Reprenons notre chronologie : c’est le gouvernement socialiste qui instaure en 1982, le caractère officiel de la célébration de la journée de la Femme le 8 mars en France.
Mais où en est- on avec le droit des femmes dans la cité et en politique ?
En 1999 (cela ne fait que 12 ans) une révision constitutionnelle ajoute à l’art.3 de la constitution de 1958, le texte suivant : « la loi favorise l’égal accès des femmes et des hommes aux mandats électoraux et aux fonctions électives», et prévoit que « les partis doivent contribuer à la mise en œuvre de ce principe ». La loi sur la parité sera votée en 2000. Elle prévoit une alternance hommes/ femmes dans la constitution des listes, mais malgré cela, les femmes sont elles toujours dans une situation éligible ?

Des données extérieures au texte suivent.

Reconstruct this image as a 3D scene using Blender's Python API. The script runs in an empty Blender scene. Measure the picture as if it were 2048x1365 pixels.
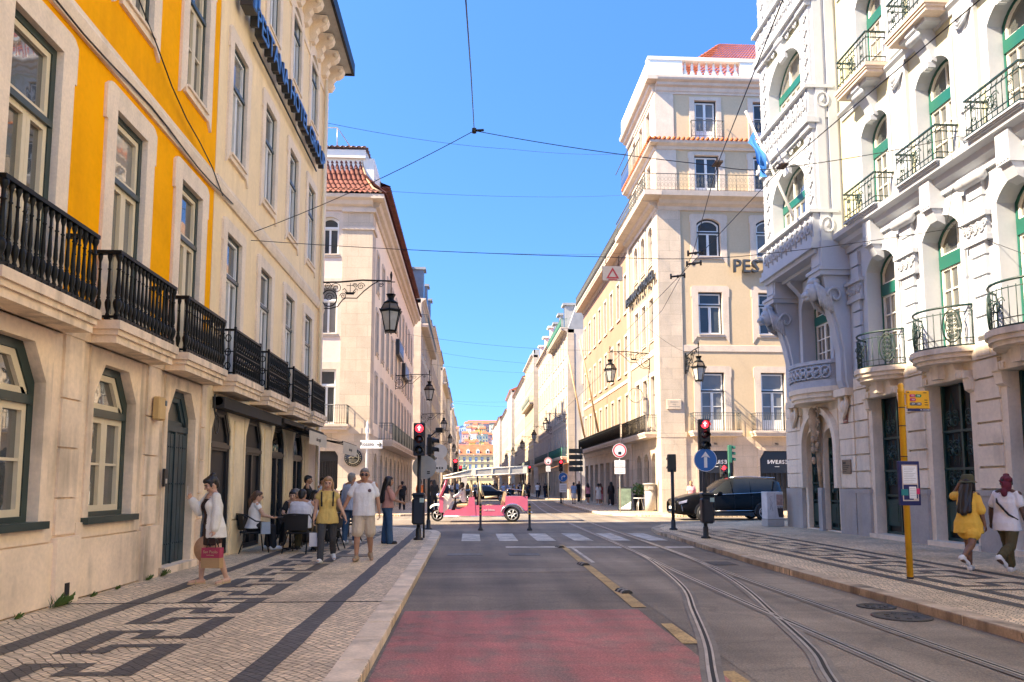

Que dire encore des métiers qui se féminisent et qui, se féminisant, sont considérés comme des métiers dévalorisés, des femmes qui optent pour des métiers d’homme et qui sont des « garçons manqués », du masculin qui l’emporte sur le féminin en grammaire ! Je m’arrêterai là !
Avant de passer la parole à la troupe du Manoir, et aux femmes vannetaises qui vont lire des articles de cette « Déclaration des Droits de la Femme et de la Citoyenne », je voudrais tout d’abord remercier Dominique Roger et la section du Parti socialiste de Vannes pour l’organisation de cette soirée, et lire une citation de Fanny Raoul, qui, en 1801, exhortait les hommes :
« Français, imitez ces braves et généreux gaulois dont vous descendez, ayez leur équité. Ils appelaient leurs femmes aux Assemblées Générales de la nation, et l’on ne dédaignait pas d’y recueillir leurs suffrages. Abrogez les lois barbares qui font des vôtres des Ilotes ; si vous leur refusez l’égalité de vos droits politiques, rendez- leur au moins l’existence civile… C’est alors que vous aurez un esprit public ; c’est alors que, fières du titre glorieux de citoyennes, vos femmes feront tout pour le mériter !».
Chaque année en conseil municipal, la Gauche Vannetaise demande l’adhésion de la Ville de Vannes à « la Charte Européenne pour l’égalité des femmes et des hommes dans la vie locale ». Chaque année, le Maire s’y oppose. Nous ne nous décourageons pas et nous renouvellerons cette année encore cette demande.